DİZİ DİZİ DİZDİLER -2

Televizyon dizileri ülkemizde büyük bir kültür yıkımına sebep olduğu aşikâr…  Dizilerde cazibesine kapıldığımız yaşam tarzını benimserken kaybettiklerimizi ne yazık ki göremiyoruz. Aile ilişkileri, giyim-kuşam, yemek kültürü, komşuluk ilişkileri, din, anane, tarih daha bilmem neler…
Bugün Avrupa’da Amerika’da yaşanan hayatın aynısı ülkemizde de yaşanıyorsa; demek ki Amerikan kültürünün hegemonyası altına çoktan girmişiz demektir. Televizyondaki yerli dizilerimiz farkında olarak ya da olmayarak Amerikan kültürünün propagandasını yaparken, tüm ülke insanımı dizi dizi dizmiş olmuyorlar mı?
Gazeteci-yazar Nedim Odabaş, şöyle der: “Televizyon ekranlarında, kimin kimle düşüp kalktığı belli olmayan, entrikanın, üçkâğıdın, dolandırıcılığın, hilebazlığın, madrabazlığın bir senaryo örgüsü içinde kafamıza çakıldığı ilk dizi Dallas olmuştur.
Amerikanvari yaşam tarzının doruklarında gezinen Yuing ailesinin maceralarını izlemek için insanlar televizyonlarının başına geçerdi. Dallas dizisi nezih ve temiz Türk aile yapısının içine televizyon ekranlarından atılan ilk virüs olmuştu.”
Dallas dünde kaldı ama bugün Dallas dizisini dahi gölgede bırakacak yerli dizilerimiz hile ve entrikada başyapıtlar oldu adeta… Üzülüyorum! Bu tertemiz halkımızın hayat hikâyelerinde böyle yanlışlıklar var mıdır?

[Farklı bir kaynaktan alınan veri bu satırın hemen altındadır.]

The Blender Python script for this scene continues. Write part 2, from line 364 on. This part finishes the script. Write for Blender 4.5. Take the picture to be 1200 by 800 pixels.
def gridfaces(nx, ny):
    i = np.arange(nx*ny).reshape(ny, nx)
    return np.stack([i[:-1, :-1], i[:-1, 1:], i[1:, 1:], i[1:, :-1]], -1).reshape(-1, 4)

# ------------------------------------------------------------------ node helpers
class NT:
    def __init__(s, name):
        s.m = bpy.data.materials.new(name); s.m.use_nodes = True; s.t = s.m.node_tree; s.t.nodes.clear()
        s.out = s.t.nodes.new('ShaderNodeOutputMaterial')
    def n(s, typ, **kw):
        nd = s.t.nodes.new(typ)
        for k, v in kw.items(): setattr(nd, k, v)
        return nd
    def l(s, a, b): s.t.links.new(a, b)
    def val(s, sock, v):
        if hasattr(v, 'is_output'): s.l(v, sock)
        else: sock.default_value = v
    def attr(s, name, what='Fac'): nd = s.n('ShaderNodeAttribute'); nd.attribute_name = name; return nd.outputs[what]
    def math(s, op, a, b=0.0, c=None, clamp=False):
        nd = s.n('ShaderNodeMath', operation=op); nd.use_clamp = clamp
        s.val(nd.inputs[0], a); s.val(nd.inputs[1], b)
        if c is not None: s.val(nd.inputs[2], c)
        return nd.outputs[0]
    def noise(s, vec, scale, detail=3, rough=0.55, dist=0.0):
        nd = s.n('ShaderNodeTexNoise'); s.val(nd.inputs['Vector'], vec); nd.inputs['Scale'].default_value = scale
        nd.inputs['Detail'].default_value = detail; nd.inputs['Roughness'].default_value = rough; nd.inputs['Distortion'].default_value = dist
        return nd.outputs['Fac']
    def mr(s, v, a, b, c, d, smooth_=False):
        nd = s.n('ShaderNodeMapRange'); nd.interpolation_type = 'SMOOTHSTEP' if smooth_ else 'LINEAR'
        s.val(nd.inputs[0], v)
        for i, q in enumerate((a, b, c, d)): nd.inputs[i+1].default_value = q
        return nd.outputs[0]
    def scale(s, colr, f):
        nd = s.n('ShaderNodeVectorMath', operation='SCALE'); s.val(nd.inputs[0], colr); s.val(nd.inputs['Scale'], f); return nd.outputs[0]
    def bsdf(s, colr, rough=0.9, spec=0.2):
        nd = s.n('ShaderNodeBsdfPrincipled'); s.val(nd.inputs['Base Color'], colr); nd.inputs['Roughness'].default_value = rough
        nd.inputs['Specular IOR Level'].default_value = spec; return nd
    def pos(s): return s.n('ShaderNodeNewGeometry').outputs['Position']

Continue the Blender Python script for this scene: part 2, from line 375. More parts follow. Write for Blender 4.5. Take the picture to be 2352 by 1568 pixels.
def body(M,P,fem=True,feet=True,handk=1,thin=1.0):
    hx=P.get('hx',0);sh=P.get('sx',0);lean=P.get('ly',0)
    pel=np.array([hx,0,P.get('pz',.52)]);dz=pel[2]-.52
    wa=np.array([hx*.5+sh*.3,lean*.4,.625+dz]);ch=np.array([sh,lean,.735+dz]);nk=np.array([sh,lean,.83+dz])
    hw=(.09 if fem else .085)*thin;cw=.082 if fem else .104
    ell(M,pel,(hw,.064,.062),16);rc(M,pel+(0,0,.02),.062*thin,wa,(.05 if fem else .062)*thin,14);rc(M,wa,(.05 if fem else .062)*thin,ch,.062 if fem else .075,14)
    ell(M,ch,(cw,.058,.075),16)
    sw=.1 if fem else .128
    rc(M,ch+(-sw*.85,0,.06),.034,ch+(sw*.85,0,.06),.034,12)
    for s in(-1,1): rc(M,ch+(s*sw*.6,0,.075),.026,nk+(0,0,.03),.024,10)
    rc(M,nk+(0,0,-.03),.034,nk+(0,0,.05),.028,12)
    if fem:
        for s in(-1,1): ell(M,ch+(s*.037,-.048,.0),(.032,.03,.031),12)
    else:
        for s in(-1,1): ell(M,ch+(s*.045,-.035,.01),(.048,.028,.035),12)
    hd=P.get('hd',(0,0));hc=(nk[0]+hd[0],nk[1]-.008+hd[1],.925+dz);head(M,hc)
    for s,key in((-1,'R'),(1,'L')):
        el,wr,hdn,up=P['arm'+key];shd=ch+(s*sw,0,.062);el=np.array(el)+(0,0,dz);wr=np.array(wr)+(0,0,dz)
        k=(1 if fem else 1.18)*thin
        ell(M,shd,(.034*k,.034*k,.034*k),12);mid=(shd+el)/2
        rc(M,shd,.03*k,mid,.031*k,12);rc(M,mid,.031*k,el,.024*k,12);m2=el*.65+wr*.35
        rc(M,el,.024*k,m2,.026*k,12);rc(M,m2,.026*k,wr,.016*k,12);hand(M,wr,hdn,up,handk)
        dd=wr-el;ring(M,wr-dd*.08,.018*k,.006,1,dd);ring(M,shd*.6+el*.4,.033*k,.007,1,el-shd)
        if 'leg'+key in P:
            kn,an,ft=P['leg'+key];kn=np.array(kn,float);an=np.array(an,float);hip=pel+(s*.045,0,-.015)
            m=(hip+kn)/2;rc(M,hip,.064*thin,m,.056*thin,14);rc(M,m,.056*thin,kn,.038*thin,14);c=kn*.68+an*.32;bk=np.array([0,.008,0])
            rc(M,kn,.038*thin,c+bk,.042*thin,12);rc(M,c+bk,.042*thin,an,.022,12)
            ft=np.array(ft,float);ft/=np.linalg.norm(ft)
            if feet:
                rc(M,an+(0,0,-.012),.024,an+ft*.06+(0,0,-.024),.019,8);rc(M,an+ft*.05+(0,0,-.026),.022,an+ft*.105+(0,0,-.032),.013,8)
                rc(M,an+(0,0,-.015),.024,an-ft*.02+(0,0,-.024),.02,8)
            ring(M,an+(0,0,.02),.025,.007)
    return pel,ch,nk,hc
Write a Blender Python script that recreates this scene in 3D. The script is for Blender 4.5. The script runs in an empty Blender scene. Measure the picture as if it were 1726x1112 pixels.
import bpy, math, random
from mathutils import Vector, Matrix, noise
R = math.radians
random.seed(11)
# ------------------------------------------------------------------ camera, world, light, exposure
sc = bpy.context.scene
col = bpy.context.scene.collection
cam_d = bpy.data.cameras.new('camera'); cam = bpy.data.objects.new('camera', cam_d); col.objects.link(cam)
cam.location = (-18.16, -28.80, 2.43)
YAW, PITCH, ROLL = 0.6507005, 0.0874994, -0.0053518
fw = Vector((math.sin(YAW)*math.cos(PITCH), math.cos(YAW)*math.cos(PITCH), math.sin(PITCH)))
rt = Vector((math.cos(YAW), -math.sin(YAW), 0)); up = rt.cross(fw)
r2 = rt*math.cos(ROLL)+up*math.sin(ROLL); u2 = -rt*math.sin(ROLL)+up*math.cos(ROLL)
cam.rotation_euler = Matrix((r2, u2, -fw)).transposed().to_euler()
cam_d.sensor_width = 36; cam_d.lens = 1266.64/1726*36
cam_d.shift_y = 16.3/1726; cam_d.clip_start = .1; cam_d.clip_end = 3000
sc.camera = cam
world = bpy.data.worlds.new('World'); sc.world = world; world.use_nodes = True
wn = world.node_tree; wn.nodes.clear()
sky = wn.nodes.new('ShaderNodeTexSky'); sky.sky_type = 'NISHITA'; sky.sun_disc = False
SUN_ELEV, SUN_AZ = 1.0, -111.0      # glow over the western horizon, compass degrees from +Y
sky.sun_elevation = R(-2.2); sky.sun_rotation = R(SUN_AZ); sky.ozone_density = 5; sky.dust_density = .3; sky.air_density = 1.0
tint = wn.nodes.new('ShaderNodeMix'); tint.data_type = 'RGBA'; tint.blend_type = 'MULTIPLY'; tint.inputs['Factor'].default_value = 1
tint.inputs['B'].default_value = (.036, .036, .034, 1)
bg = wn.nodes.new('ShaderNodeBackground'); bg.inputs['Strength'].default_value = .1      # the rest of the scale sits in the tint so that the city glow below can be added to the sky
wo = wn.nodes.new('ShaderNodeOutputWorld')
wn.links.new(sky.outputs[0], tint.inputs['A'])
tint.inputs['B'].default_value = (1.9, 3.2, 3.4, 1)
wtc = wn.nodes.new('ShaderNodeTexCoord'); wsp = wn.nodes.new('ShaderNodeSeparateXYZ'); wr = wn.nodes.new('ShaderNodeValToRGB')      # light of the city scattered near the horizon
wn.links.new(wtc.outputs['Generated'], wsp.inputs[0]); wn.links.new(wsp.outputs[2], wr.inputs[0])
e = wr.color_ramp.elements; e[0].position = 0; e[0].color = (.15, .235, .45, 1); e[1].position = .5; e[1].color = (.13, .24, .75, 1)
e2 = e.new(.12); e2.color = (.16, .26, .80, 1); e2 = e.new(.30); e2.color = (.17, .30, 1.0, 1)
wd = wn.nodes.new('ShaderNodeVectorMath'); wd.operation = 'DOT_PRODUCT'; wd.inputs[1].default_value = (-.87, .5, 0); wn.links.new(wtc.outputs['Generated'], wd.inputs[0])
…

Senaryolarda işlenen namussuzluğun masumlaştırıldığı bir ülkede yeni yetişen nesillerin hali nice olur Allah aşkına? Bizi biz yapan değerlerimizden gün geçtikçe uzaklaşıyoruz. Bize ait olmayan değerleri almaya çalışıyoruz ama bize ait olmadığı için onu da tam olarak benimseyemiyoruz.
Sadece izleyip geçiyoruz. Fakat farkında olmadan ne batılı olabiliyoruz ne doğulu… Kültürümüzde ise zararımıza bile olsa doğru söylemek atalarımızdan bize kadar gelen erdemli davranışlardan değil midir? Ayrıca aldatma, cinayet, kavga, küfür dizilerle meşrulaştırılmaktadır.
Özellikle yerli sinema filmlerinde küfür o kadar olağandır ki, savunmasına gelince çok basittir. Bu millet birbirine hiç mi sövmüyor, olur… Velev ki öyle bile olsa küçük çocukların ne günahı var? O masumlara bu küfür sözleri zerketmeye ne hakkımız var?
Yasak aşklar, herkesten saklanan sırlar, evin içinde sanki 'Bu gün ne giysem?' yarışmasına katılacakmış gibi giyinenler ve yataktan makyajlı ve saçları yapılmış bir şekilde çıkan kadınlar… Bütün bunları düşündükçe gel de sters yapma!
Hani doktorlar “stres yapmayacaksın” derler ya, öyle de yapmaya çalışıyorsun ama durup dururken beyaz camın karşısına geçtiğin andan itibaren başlıyor streslerin… Yerli dizileri boş ver, haberlere bakıyorsun, akıl almaz cinayetler, sarkıntılıklar, trafik kazaları, gasp ve ülke düşmanı teröristlerin masum gösterilme çabası…
Bu yerli dizileri izlemenin bize kazandırdığı ne var? Vakit kaybından başka hiç bir şey yok. Bence diziler insan psikolojisi üzerine gerçekçi bir şekilde oluşturulmalı. Yani acaba nasıl reyting alırız diye değil, nasıl gerçekçi ve insanlara yararlı projeler oluşturabiliriz diye düşünmeliler. Konumuz devam edecek efendim!